How Effective Is Ahmadinejad’s New Drone?

As showbiz, it had its effect. “Iranians Roll Out Unmanned Bomber,” the Wall Street Journal warned darkly on its front page the day after Ahmadinejad’s announcement. Global television has repeatedly shown two chador-clad women pulling up the cloak to reveal the Karrar – Farsi for Striker – but which Ahmadinejad affectionately dubbed the “ambassador of death.” (“It’s a curious name for a system,” State Department spokesman – and former Air Force Officer- P.J. Crowley noted, as if the U.S. Air Force’s two armed drones, the Predator and Reaper, were benignly named.)
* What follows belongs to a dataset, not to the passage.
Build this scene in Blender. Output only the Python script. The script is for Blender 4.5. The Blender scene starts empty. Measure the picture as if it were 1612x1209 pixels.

Yet the gap between rhetoric and rockets looms large, experts suggest. “More like the ‘ambassador of minor damage to unintended target,'” says Richard Aboulafia, a veteran analyst with the Teal Group, an aerospace-consulting firm just outside Washington, D.C. Iran lacks the ability to guide its drone over long distances, nor does it have the sensors – both on the aircraft and at the ground stations controlling it – to make it any kind of a threat. Adds Kenneth Katzman, an Iranian-military expert with the Congressional Research Service: “It is likely to have virtually no actual military value.”